This is a familiar, feel-good saga, sweet, non-kinky, light, bright and cheerful film. A mix of the ‘90s feel-good genre with yuppie cinema, it is a very warm and positive movie whose only major flaws are just an inordinately-long first half, not so much in length as in the fact that nothing dramatic happens and even a crisis is presented in a bland manner. The real and relatable part aimed at by its makers makes it dull and devoid of interest except for some lines that evoke a chuckle or two.
In half two, so to speak, the film perks up as it enters classic YRF territory with the hero and heroine almost getting hitched to the wrong partners, who happen to be their selected future partners. When the hero, Jai (Zayed Khan in his career-best turn), realizes this, he breaks off with Radhika (Pallavi Sharda) after a candid confession. But Naina (Dia Mirza) cannot get to do so with her fiancé Dhruv (Vaibhav Talwar).
Now friends must come to their rescue including her best buddy, Gayatri (Auritra Ghosh), and her newlywed husband Arjun (Sataydeep Mishra) who is Jai’s best friend — after all, it was at their wedding celebrations that Jai and Naina had first met and became friends; Jai had even resolved a crisis with a radical solution, earning Naina’s respect. Even this part has nothing new, but like a bar of Cadbury’s Milk Chocolate, where you knew exactly what to expect even if the packaging changes, you still relish it when in the mood.
Running on a parallel track is the cute love story of Jai’s and Arjun’s common best friend, the twice-divorced Govind (Cyrus Sahukar), and Arjun’s aunt, the 38-plus confirmed spinster Sheela Maasi (Tisca Chopra). This is a strangely moving love story that the film should have developed much more.
Yet another flipside: old wines in new bottles, and films sans big name stars, need a starry support in good music. But despite a couple of nice lyrics by Javed Akhtar, the music falls woefully short, robbing it completely of an initial box office boost. The number of examples where the so-called contemporary or “global” jingle-brigade of music makers are killing the prospects of both big and small films is alarmingly on the rise.
The best thing about the film is that no character is dark, evil, kinky, dimwitted or even immature. These are nice people who value friendships, strike a neat balance between fun and hard work and do all the right things — well, almost, so things do get wonky sometimes!

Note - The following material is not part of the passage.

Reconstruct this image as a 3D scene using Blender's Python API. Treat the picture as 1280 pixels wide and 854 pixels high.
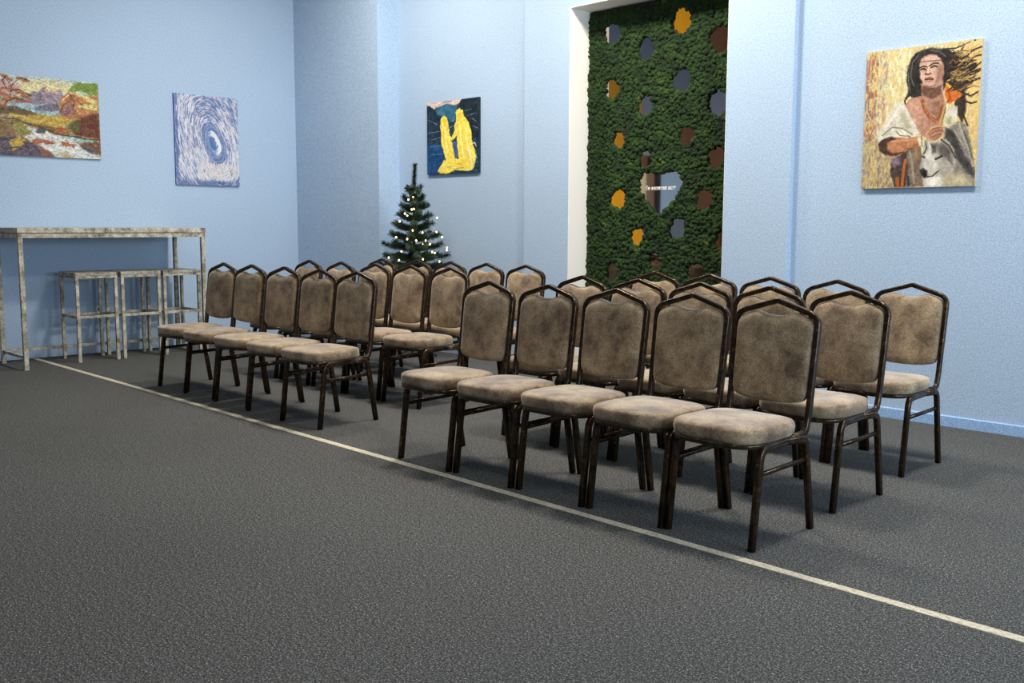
import bpy, bmesh, math, random
import numpy as np
from mathutils import Vector, Matrix

for o in list(bpy.data.objects):
    bpy.data.objects.remove(o)
scene = bpy.context.scene
COL = scene.collection
R = math.radians
PI = math.pi

# ------------------------------------------------------------------ camera
cd = bpy.data.cameras.new('camera')
cam = bpy.data.objects.new('camera', cd)
COL.objects.link(cam)
cd.sensor_width = 36.0
cd.lens = 1244.0 / 1280.0 * 36.0
cd.clip_start = 0.05
PITCH, ROLL, YAW, CAM_H = 0.11714, 0.003718, 0.806325, 1.23947
_f = Vector((-math.sin(YAW) * math.cos(PITCH), math.cos(YAW) * math.cos(PITCH), -math.sin(PITCH)))
_r = Vector((math.cos(YAW), math.sin(YAW), 0))
_u = _r.cross(_f)
_r2 = math.cos(ROLL) * _r + math.sin(ROLL) * _u
_u2 = -math.sin(ROLL) * _r + math.cos(ROLL) * _u
m = Matrix((( _r2.x, _u2.x, -_f.x, 0), (_r2.y, _u2.y, -_f.y, 0), (_r2.z, _u2.z, -_f.z, CAM_H), (0, 0, 0, 1)))
cam.matrix_world = m
scene.camera = cam

# ------------------------------------------------------------------ view, world, lights
scene.view_settings.view_transform = 'Standard'
scene.view_settings.look = 'None'
scene.view_settings.gamma = 1.0
scene.view_settings.use_curve_mapping = False
scene.view_settings.exposure = 0.0

world = bpy.data.worlds.new('world')
scene.world = world
world.use_nodes = True
world.node_tree.nodes['Background'].inputs[0].default_value = (0.55, 0.72, 1.0, 1)
world.node_tree.nodes['Background'].inputs[1].default_value = 1.0

def area(name, loc, rot, sx, sy, power, color):
    d = bpy.data.lights.new(name, 'AREA')
    d.shape = 'RECTANGLE'
    d.size, d.size_y, d.energy, d.color = sx, sy, power, color
    o = bpy.data.objects.new(name, d)
    o.location = loc
    o.rotation_euler = rot
    COL.objects.link(o)
    return o

CEIL = 4.3
X0, X1, Y0, Y1 = -9.6, 3.2, -4.2, 6.184
# ceiling panels, warm white: (x, y, watts)
PANELS = [(-7.2, 4.6, 96), (-4.7, 4.7, 140), (-2.0, 4.6, 120), (-7.2, 1.6, 8), (-4.7, 1.6, 14), (-2.0, 1.6, 26)]
for i, (x, y, w) in enumerate(PANELS):
    area('ceiling_panel_light', (x, y, CEIL - 0.05), (0, 0, 0), 0.56, 0.56, w, (1.0, 0.91, 0.79))
# daylight through the two windows of the right-hand wall
WINDOWS = [(1.6, 3.2), (3.9, 5.5)]
for (a, b) in WINDOWS:
    area('window_daylight', (X1 + 0.12, (a + b) / 2, 1.75), (0, R(90), 0), 1.7, b - a, 165, (0.74, 0.87, 1.0))

# ------------------------------------------------------------------ node helpers
def lin(c):
    out = []
    for v in c[:3]:
        v = v / 255.0
        out.append(v / 12.92 if v <= 0.04045 else ((v + 0.055) / 1.055) ** 2.4)
    return tuple(out) + (1.0,)

class Mat:
    def __init__(s, name):
        s.m = bpy.data.materials.new(name)
        s.m.use_nodes = True
        s.t = s.m.node_tree
        s.b = s.t.nodes['Principled BSDF']
    def n(s, kind, **kw):
        nd = s.t.nodes.new(kind)
        for k, v in kw.items():
            if k.startswith('i_'):
                nd.inputs[k[2:].replace('_', ' ')].default_value = v
            else:
                setattr(nd, k, v)
        return nd
    def l(s, a, b):
        s.t.links.new(a, b)
    def set(s, **kw):
        for k, v in kw.items():
            s.b.inputs[k.replace('_', ' ')].default_value = v
        return s
    def ramp(s, src, stops):
        r = s.n('ShaderNodeValToRGB')
        e = r.color_ramp.elements
        while len(e) < len(stops):
            e.new(0.5)
        for el, (p, c) in zip(e, stops):
            el.position = p
            el.color = c
        s.l(src, r.inputs[0])
        return r
    def coords(s, rand=False):
        tc = s.n('ShaderNodeTexCoord')
        if not rand:
            return tc.outputs['Object']
        oi = s.n('ShaderNodeObjectInfo')
        mul = s.n('ShaderNodeMath', operation='MULTIPLY')
        mul.inputs[1].default_value = 37.0
        s.l(oi.outputs['Random'], mul.inputs[0])
        add = s.n('ShaderNodeVectorMath', operation='ADD')
        s.l(tc.outputs['Object'], add.inputs[0])
        s.l(mul.outputs[0], add.inputs[1])
        return add.outputs[0]
    def noise(s, co, scale, detail=2, rough=0.5):
        nz = s.n('ShaderNodeTexNoise')
        nz.inputs['Scale'].default_value = scale
        nz.inputs['Detail'].default_value = detail
        nz.inputs['Roughness'].default_value = rough
        s.l(co, nz.inputs['Vector'])
        return nz.outputs['Fac']
    def mix(s, fac, a, b, mode='MIX'):
        mx = s.n('ShaderNodeMix', data_type='RGBA', blend_type=mode)
        for sock, v in ((mx.inputs[0], fac), (mx.inputs[6], a), (mx.inputs[7], b)):
            if hasattr(v, 'links'):
                s.l(v, sock)
            else:
                sock.default_value = v
        return mx.outputs[2]
    def bump(s, h, strength=0.3, dist=0.01):
        bp = s.n('ShaderNodeBump')
        bp.inputs['Strength'].default_value = strength
        bp.inputs['Distance'].default_value = dist
        s.l(h, bp.inputs['Height'])
        s.l(bp.outputs[0], s.b.inputs['Normal'])

def g(v):
    return (v, v, v, 1)

# walls: textured light blue paint
def wall_material(name, c):
    M = Mat(name)
    co = M.coords()
    fine = M.noise(co, 120, 2, 0.7)
    r = M.ramp(fine, [(0.3, g(0.74)), (0.7, g(1.26))])
    big = M.noise(co, 0.8, 2)
    r2 = M.ramp(big, [(0.3, g(0.97)), (0.7, g(1.03))])
    a = M.mix(1.0, lin(c), r.outputs[0], 'MULTIPLY')
    M.l(M.mix(1.0, a, r2.outputs[0], 'MULTIPLY'), M.b.inputs['Base Color'])
    M.set(Roughness=0.75)
    M.bump(fine, 0.25, 0.002)
    return M.m
M_WALL = wall_material('blue_wall_paint', (166, 190, 216))
M_SKIRT = wall_material('blue_skirting_paint', (146, 180, 222))
M_CEIL = wall_material('grey_ceiling_paint', (165, 162, 160))

def simple(name, c, rough=0.6, metal=0.0, **kw):
    M = Mat(name)
    co = M.coords()
    nz = M.noise(co, 40, 3)
    r = M.ramp(nz, [(0.3, g(0.88)), (0.7, g(1.1))])
    M.l(M.mix(1.0, lin(c), r.outputs[0], 'MULTIPLY'), M.b.inputs['Base Color'])
    M.set(Roughness=rough, Metallic=metal, **kw)
    return M.m

M_WHITE = Mat('white_plaster').set(Base_Color=lin((246, 243, 236)), Roughness=0.7).m

# carpet: grey speckled loop pile
M = Mat('grey_speckled_carpet')
co = M.coords()
n1 = M.noise(co, 170, 3, 0.85)
n2 = M.noise(co, 75, 2, 0.7)
n3 = M.noise(co, 0.7, 3)
sp = M.ramp(n1, [(0.36, lin((20, 21, 22))), (0.47, lin((64, 65, 65))), (0.58, lin((92, 94, 94))), (0.68, lin((194, 196, 194)))])
c2 = M.ramp(n2, [(0.35, g(0.60)), (0.65, g(1.38))])
c3 = M.ramp(n3, [(0.3, g(0.93)), (0.7, g(1.07))])
a = M.mix(1.0, sp.outputs[0], c2.outputs[0], 'MULTIPLY')
M.l(M.mix(1.0, a, c3.outputs[0], 'MULTIPLY'), M.b.inputs['Base Color'])
M.set(Roughness=0.95)
M.b.inputs['Specular IOR Level'].default_value = 0.15
M.bump(n1, 0.6, 0.004)
M_CARPET = M.m

# cream floor line
M = Mat('cream_tape')
co = M.coords()
r = M.ramp(M.noise(co, 60, 4, 0.7), [(0.32, lin((140, 132, 110))), (0.5, lin((194, 187, 166))), (0.7, lin((210, 204, 186)))])
M.l(r.outputs[0], M.b.inputs['Base Color'])
M.set(Roughness=0.8)
M_TAPE = M.m

# hammered brown metal
M = Mat('bronze_brown_metal')
co = M.coords(True)
n = M.noise(co, 45, 3)
r = M.ramp(n, [(0.35, lin((38, 29, 19))), (0.62, lin((70, 52, 33))), (0.8, lin((126, 94, 56)))])
M.l(r.outputs[0], M.b.inputs['Base Color'])
M.set(Roughness=0.27, Metallic=0.6)
M_BRONZE = M.m
M_RUBBER = simple('black_rubber', (24, 22, 21), 0.8)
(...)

Sahil Sangha is a promising director but needed better collaborators on his script, even if you come out of the movie-hall with a smile on your face. Technically, the film is upbeat, except for the languid editing in the first half. And yes, that cliché about Naina’s ticket to Singapore was not needed and lends a needlessly “filmi” and absurd touch in the predictable climax.
The performances are uniformly good, and besides Zayed, special mention must be made of Dia, Satyajeet, Tisca Chopra and Vaibhav Talwar. Cyrus Sahukar is reigned in but impressive too.